**TASK INSTRUCTIONS:** Return exactly the lines that run from the beginning through the line containing "import numpy as np", both included, and no others.
_ _ _
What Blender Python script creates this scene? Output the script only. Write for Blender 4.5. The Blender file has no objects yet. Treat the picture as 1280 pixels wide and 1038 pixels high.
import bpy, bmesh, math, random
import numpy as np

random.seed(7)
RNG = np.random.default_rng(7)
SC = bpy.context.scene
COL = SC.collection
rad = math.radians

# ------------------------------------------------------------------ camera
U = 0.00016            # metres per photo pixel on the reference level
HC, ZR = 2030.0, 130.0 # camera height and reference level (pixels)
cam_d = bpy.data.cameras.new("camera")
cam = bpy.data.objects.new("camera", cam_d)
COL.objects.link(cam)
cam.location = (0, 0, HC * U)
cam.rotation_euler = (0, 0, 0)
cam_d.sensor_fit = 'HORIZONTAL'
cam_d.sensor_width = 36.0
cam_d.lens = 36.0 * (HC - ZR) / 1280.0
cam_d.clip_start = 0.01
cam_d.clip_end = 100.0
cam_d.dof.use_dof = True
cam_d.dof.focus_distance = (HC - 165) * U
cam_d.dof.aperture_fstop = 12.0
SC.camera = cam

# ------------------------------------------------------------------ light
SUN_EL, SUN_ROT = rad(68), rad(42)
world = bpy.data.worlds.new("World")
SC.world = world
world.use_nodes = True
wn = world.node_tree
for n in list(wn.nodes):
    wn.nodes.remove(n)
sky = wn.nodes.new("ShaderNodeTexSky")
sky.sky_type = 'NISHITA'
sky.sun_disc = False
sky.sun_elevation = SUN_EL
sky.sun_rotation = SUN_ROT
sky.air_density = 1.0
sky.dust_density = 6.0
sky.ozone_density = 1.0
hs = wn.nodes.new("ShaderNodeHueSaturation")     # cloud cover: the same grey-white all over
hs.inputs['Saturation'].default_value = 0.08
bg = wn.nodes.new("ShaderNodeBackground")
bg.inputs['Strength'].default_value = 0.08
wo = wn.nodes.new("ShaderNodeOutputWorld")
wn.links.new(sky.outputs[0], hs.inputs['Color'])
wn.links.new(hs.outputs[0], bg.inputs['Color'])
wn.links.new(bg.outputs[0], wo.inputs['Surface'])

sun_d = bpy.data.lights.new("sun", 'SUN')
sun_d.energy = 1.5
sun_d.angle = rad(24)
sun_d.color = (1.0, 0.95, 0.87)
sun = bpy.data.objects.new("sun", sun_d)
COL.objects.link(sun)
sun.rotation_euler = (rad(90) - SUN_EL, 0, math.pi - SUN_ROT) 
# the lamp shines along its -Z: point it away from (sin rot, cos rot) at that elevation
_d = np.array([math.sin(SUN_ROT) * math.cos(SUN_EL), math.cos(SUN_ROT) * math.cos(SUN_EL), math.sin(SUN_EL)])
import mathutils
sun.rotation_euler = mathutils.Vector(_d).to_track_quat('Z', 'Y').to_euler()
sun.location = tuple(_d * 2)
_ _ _
**RESULT:**
What Blender Python script creates this scene? Output the script only. Write for Blender 4.5. The Blender file has no objects yet. Treat the picture as 1280 pixels wide and 1038 pixels high.
import bpy, bmesh, math, random
import numpy as np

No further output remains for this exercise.